Das hat viele Gründe: Zum Beispiel, dass bislang entgangene Leistungen nicht angespart werden können, außer im begrenzten Umfang beim Entlastungsbetrag. Dabei spielt es keine Rolle, ob über den Anspruch richtig informiert wurde – was oft nicht der Fall ist; ob die Tagespflege keine Demenzpatienten aufnimmt, oder ob es in der Region keine Entlastungsangebote gibt – was oft der Fall ist.

Eine Neuordnung der Pflegeleistungen muss unbürokratisch und transparent sein. Auch Nachbarn und Freunde müssen als Dienstleister für Unterstützung im Haushalt oder beim Einkaufen in Frage kommen. Es muss ein Budget geben, in dem die unübersichtlichen Leistungen zusammengefasst werden. Davon können die Betroffenen dann die Hilfe bezahlen, die zu ihnen passt und vor Ort existiert. Sie müssen unabhängig und regelmäßig über die Leistungen beraten werden.

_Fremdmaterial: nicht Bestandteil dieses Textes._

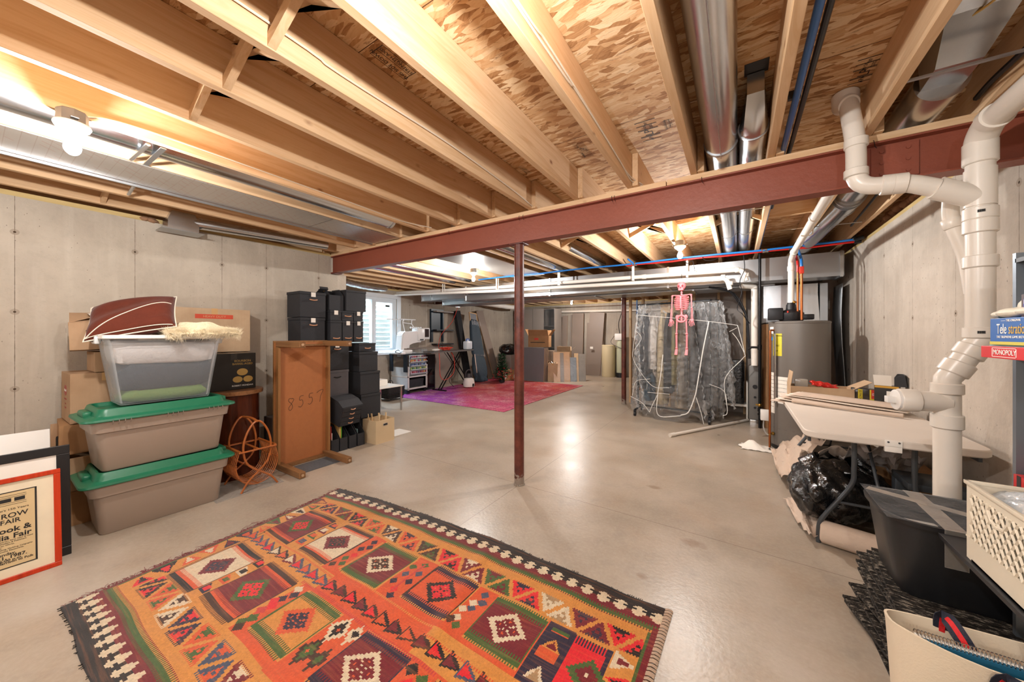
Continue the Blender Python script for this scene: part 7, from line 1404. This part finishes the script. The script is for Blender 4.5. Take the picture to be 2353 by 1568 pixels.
# strips between upper panels
rect(.455,.36,.562,.69,'Y')
for k,(a,b) in enumerate((('N','O'),('M','W'),('G','O'),('O','L'))):
    v=.40+.075*k; f=(UU-.465)/.085; put((f>=0)&(f<1)&(VV>v-.03)&(VV<v+.03)&((VV-(v+.03))/-.06<1.0-f*.0)&(f+ (v+.03-VV)/.06*0.55<1.05-.0)&((v+.03-VV)/.06<1-f*.55),a); put((f>=.15)&(f<.72)&(VV>v-.018)&(VV<v+.018),b)
def motif(uc,vc,c,s=.026): dia(uc,vc,s,s*.95,c,1)
for (u,v,c) in ((.915,.39,'N'),(.93,.435,'N'),(.90,.475,'N'),(.92,.535,'R'),(.90,.58,'G'),(.93,.62,'G'),(.89,.65,'B'),(1.31,.42,'G'),(1.36,.375,'G'),(1.32,.49,'L'),(1.31,.56,'N'),(1.39,.45,'L'),(1.39,.52,'N'),(1.36,.60,'R'),(1.38,.635,'N'),(1.80,.37,'L'),(1.815,.42,'L'),(1.79,.475,'L'),(1.775,.44,'W'),(1.76,.50,'W'),(1.77,.56,'W'),(1.755,.585,'B'),(1.80,.60,'G')): motif(u,v,c,.027)
rect(1.352,.37,1.362,.62,'P'); rect(.955,.36,.968,.66,'Y'); rect(1.275,.36,1.287,.66,'Y')
# strips between lower panels
for k,(a,b) in enumerate((('K','R'),('W','K'),('O','G'),('N','R'))):
    v=.88+.082*k; f=(UU-.487)/.075; put((f>=0)&(f<1)&((v+.03-VV)/.06<1-f*.55)&(VV>v-.03)&(VV<v+.03),a); put((f>=.18)&(f<.7)&(VV>v-.012)&(VV<v+.018),b)
for (u,v,c) in ((.94,.865,'W'),(.965,.90,'N'),(.94,.945,'N'),(.92,.975,'R'),(.955,1.00,'R'),(.93,1.04,'P'),(.95,1.08,'G'),(.93,1.12,'G'),(.955,1.14,'B')): motif(u,v,c,.03)
dia(1.36,.90,.055,.075,'W'); dia(1.36,.90,.03,.045,'K'); motif(1.36,.90,'O',.01); dia(1.44,.875,.035,.06,'W'); motif(1.445,.87,'K',.022); dia(1.35,1.03,.05,.075,'B'); dia(1.35,1.03,.03,.05,'G'); motif(1.35,1.03,'O',.01); dia(1.43,1.03,.038,.06,'B'); motif(1.43,1.03,'G',.025)
for (u,v,c) in ((1.80,.86,'K'),(1.83,.92,'R'),(1.86,1.0,'R'),(1.80,1.05,'B'),(1.87,.87,'G')): motif(u,v,c,.035)
# tooth row
put((UU>1.0)&(UU<2.0)&(VV>.67)&(VV<.82),'O'); put((UU>1.72)&(UU<2.3)&(VV>.66)&(VV<.81),'Y'); put((UU>.158)&(UU<2.45)&(VV>.70)&(VV<.715)&(UU<.9),'Y')
TC=['O','O','O','R','W','O','W','R','O','R','O','R','M','R','M','R','O','M','O','M','R','M','R','M','R','M','R']; TO=['L','L','L','L','K','K','M','L','L','L','L','K','B','K','K','B','K','K','B','B','K','K','L','B','K','K','N']
for k in range(27):
    u0=.10+.0845*k; vb=.818-.0335*(u0/2.0)-.0; vt=vb-.082
    f=(UU-u0)/.088; fq=np.floor(f*8)/8; lo=vt+.0; mid_=vt+.052
    msk=(f>=0)&(f<1)&(VV>vt+fq*.048)&(VV<vb-fq*.028); put(msk,TO[k]); msk=(f>=.08)&(f<.78)&(VV>vt+.014+fq*.054)&(VV<vb-.012-fq*.026); put(msk,TC[k])
comb(.16,2.45,.706,.722,'O'); comb(1.0,2.3,.655,.672,'Y'); comb(.9,1.9,.815,.832,'P')
put((UU<.022)&(VV>.12)&(VV<1.42),'M')
# build mesh with a colour per cell, gently wavy edges
me=bpy.data.meshes.new('kilim_rug'); nu1,nv1=NU+1,NV+1
gu,gv=np.meshgrid(np.arange(nu1)*CELL,np.arange(nv1)*CELL+V0,indexing='ij')
skew=np.clip(1-gu/.5,0,1)*(.07*np.clip(gv/1.45,0,1.1)-.03*np.clip(1-gv/.4,0,1)) 
X=-2.89+gu+skew+.006*np.sin(gv*9)*np.clip(1-gu,0,1)+.014*np.clip(gu/2.6,0,1)**3*np.sin(gv*2.2)*-1
Y=1.83-gv -.012*np.sin(gu*3.1)*(np.clip(.3-gv,0,1)/.3) -.09*np.clip(1-gu/.9,0,1)**2*np.clip(1-gv/.7,0,1)-.004*np.sin(gu*11+gv*5)
Z=.004+.0016*np.sin(gu*7+1)*np.sin(gv*9)+.0015*np.sin(gu*23+gv*17); Z=Z+.010*np.exp(-((gu-1.55-gv*.3)/.05)**2)*np.clip((1.1-np.abs(gv-.5)*1.6),0,1)
co=np.stack([X,Y,Z],-1).reshape(-1,3).astype(np.float32)
i=np.arange(NU)[:,None]; j=np.arange(NV)[None,:]; a_=(i*nv1+j).reshape(-1); quads=np.stack([a_,a_+1,a_+1+nv1,a_+nv1],-1).astype(np.int32)
me.vertices.add(len(co)); me.vertices.foreach_set('co',co.ravel()); me.loops.add(quads.size); me.loops.foreach_set('vertex_index',quads.ravel()); me.polygons.add(len(quads)); me.polygons.foreach_set('loop_start',np.arange(0,quads.size,4,dtype=np.int32)); me.polygons.foreach_set('loop_total',np.full(len(quads),4,dtype=np.int32)); me.update(); me.validate()
pal=np.array([lin(PALS[k]) for k in PK],dtype=np.float32); colf=pal[A.reshape(-1)]
rng=np.random.RandomState(4); colf[:,:3]*=(1+rng.uniform(-.10,.10,(len(colf),1))).astype(np.float32)
at=me.color_attributes.new('weave','FLOAT_COLOR','CORNER'); at.data.foreach_set('color',np.repeat(colf,4,axis=0).ravel())
me.materials.append(m_rug()); ro=bpy.data.objects.new('kilim_rug',me); C.objects.link(ro); tag(ro,'orange, red and black patterned flat-woven kilim rug on the near concrete floor','rug')
q=ro.modifiers.new('thickness','SOLIDIFY'); q.thickness=.0035; q.offset=-1
# fringes
rnd=random.Random(9); m=MB()
def edgept(g,v):
    k=int(np.clip(v/ CELL,0,NV)); gi=0 if g==0 else NU; return Vector((float(X[gi,k]),float(Y[gi,k]),.004))
for n_ in range(420):
    p=edgept(0,rnd.uniform(.0,1.6)); L=rnd.uniform(.008,.03)*(2.2 if rnd.random()<.06 else 1); a=rnd.uniform(-1,1); m.tube([p+Vector((.003,0,0)),p+Vector((-L*.6,L*.4*a,.002)),p+Vector((-L,L*a,-.0015))],.0009,4)
m.build('side_fringe',pm('maroon_fringe','7c3038',.9),ro)['kind']='stuff'
m=MB()
for n_ in range(170):
    p=edgept(1,.01+1.58*n_/170); m.tube([p+Vector((-.006,0,.003)),p+Vector((.006,.002,.007)),p+Vector((.018,.003,.005)),p+Vector((.026,.004,0.0))],.0034,5)
m.build('bound_selvedge',pm('beige_binding','b89e88',.9,0,.2,30),ro)['kind']='stuff'
m=MB()
for n_ in range(300):
    u=rnd.uniform(0,2.55); k=int(u/CELL); e=rnd.random()<.5; kk=0 if e else NV; p=Vector((float(X[k,kk]),float(Y[k,kk]),.003)); s=1 if e else -1; L=rnd.uniform(.003,.012); m.tube([p-Vector((0,s*.003,0)),p+Vector((rnd.uniform(-.006,.006),s*L,0))],.0015,4)
m.build('end_fuzz',pm('black_wool','1a1614',.95),ro)['kind']='stuff'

Viele Pflegende sind am Ende ihrer Kraft. Ihnen würden Angebote wie Tages- und Nachtpflege, Kurzzeit- oder Verhinderungspflege helfen, um mal durchzuatmen. Doch zu oft fehlt es an geeigneten Plätzen. Daher brauchen wir einen Rechtsanspruch auf einen Tagespflegeplatz – vergleichbar dem auf einen Kindergartenplatz.

Ohne Entlastung bricht die Nächstenpflege zusammen. Ausreichende Angebote gehören für mich zum Versorgungsauftrag des Staates. Sollte dies an den Finanzen scheitern, habe ich eine Idee: die Zusammenlegung von privater und gesetzlicher Pflegeversicherung als wichtiger Schritt zu einer breiteren finanziellen Basis.

Die Autorin ist Präsidentin des Sozialverbands VDK Deutschland.